A long, long time ago, before Windows Vista, techies preferred clean installing the latest release of Windows to upgrading. They knew that there was a lingering problem specific to upgrades that never really went away, long after application compatibility and driver issues had been resolved. This frustrating problem was simple: upgrades left behind tracks of the old OS. After upgrading, you would see binaries from the old operating system left around in the Windows installation directory and the registry was tatooed with keys that would never be used again. Some friends of mine just did a clean install even though they had to back up and restore files and reinstall applications because their PCs performed better this way.
This has all changed with Windows Vista. To borrow from Zune, "Welcome to the Upgrade" Or, in the words of Paul Thurrott , "the results surprised me"! 
Here are some major innovations in upgrades in Windows Vista:
Upgrades are super-charged Clean Installs
Upgrade to Windows Vista are no longer a 'merge' with the old OS. First, Windows Vista's setup gathers old OS settings and user settings and data and stores them. Then it wipes away the old OS and applies the new operating system image (which is really fast thanks to Image Based Setup). Next, setup applies stored settings and data to this clean install based on per-component logic in manifests and plug-ins, which magically brings back your applications and data in a brand new OS. Your registry and file system are free of goo that is no longer needed by Windows Vista.
Setup (and upgrade) is Componentized
When the Setup team started planning Longhorn, it owned all the Windows setup infrastructure. Unfortunately all roads lead to Setup - sometimes the oddest tasks that enable edge-case scenarios get piled on it, usually because setup is the last task that runs before a customer logs in and starts using the PC. This turned into a maintaibility nightmare for teams that maintained setup and for folks who had to write the next OS. When Longhorn planning started, an early (and smart) decision was made to componentize Windows, including Setup. The Setup team would provide infrastructure and extensibility points and 'feature teams' like Shell would own plug-ins that would perform specific upgrade tasks.
There are two ways upgrades benefit from componentization. First, Windows Vista components are described using XML manifests. Feature teams can write scripts in these manifests that describe rules for migrating data. This is a cheap, powerful way for feature teams to design and maintain their own upgrade logic. The upgrade engine also calls a few specialized 'upgrade plug-ins' (COM DLLs) that can perform more intricate tasks using APIs provided by setup to perform common gather and apply tasks.
Windows Vista enables future upgrades
Thanks to component manifests, Windows Vista can describe its entire 'state' to another operating system, including higher SKUs of Windows Vista! Setup extracts state information using the manifests present in the downlevel operating system.

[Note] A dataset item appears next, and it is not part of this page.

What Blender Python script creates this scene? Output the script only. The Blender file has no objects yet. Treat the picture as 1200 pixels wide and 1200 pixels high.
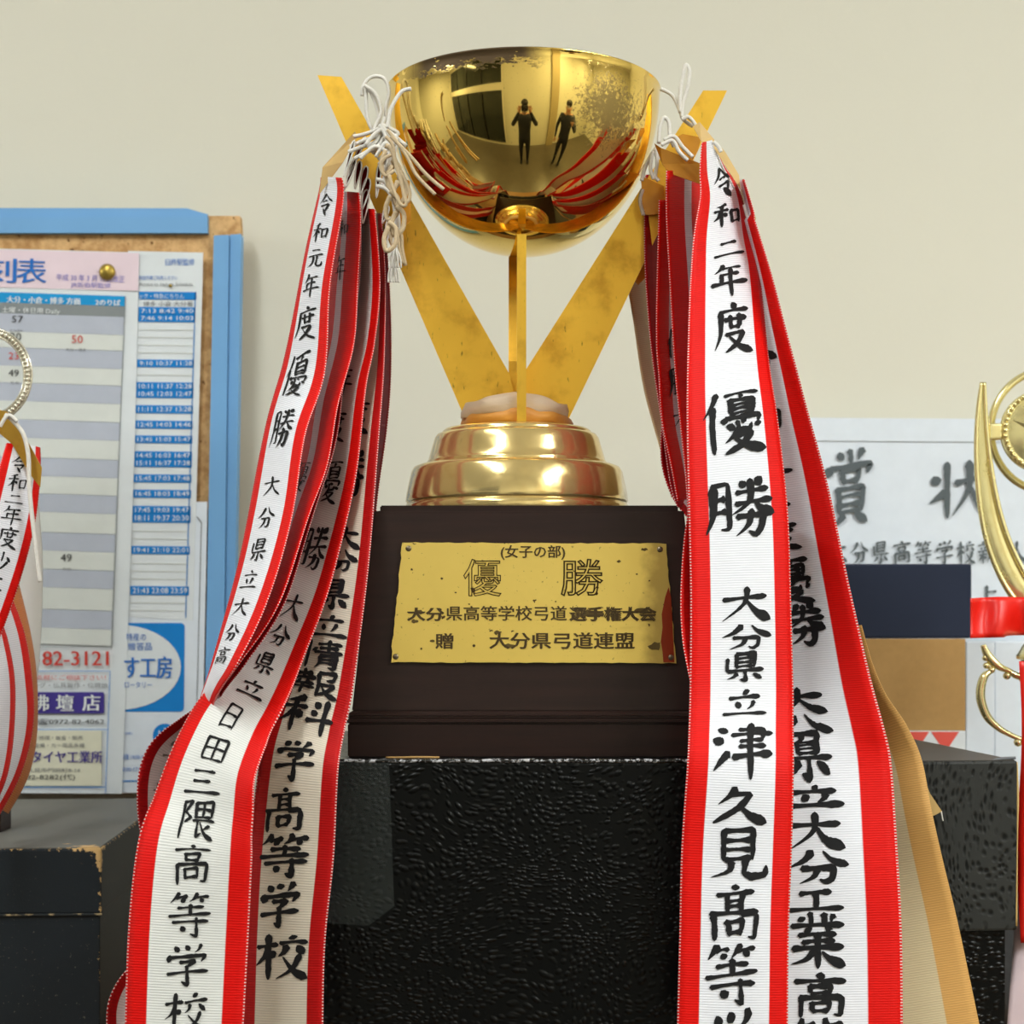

In a way, Windows Vista is already upgradeable to future release of Windows, as well as to higher editions of Windows Vista. For example, you can upgrade from Home Basic to Home Premium or Ultimate using the same technology that powers upgrades from Windows XP to Windows Vista.
Upgrades even became popular at Microsoft with highly critical 'self-hosters' who installed daily builds of Windows Vista and hated having to copy files and install applications on multiple PCs every day. However, I truly realized how far upgrades have come with Windows Vista when I upgraded our home PC from RC1 to RTM and my wife did not even notice the difference; all of our applications, photos, music, videos and settings were present. There has been no better time than now to upgrade to Windows Vista!
PS: As I finish writing this article, I realized that some of you will soon be buying PCs with Windows Vista pre-installed. Windows Easy Transfer (WET) is a program that ships with Windows Vista. You can use WET to migrate settings and data (but not applications) from an older PC running Windows XP to your new PC using a CD, DVD, network share or a special USB cable. It uses the same underlying technology as upgrades, so the vast majority of your valuable settings and data will be transferred.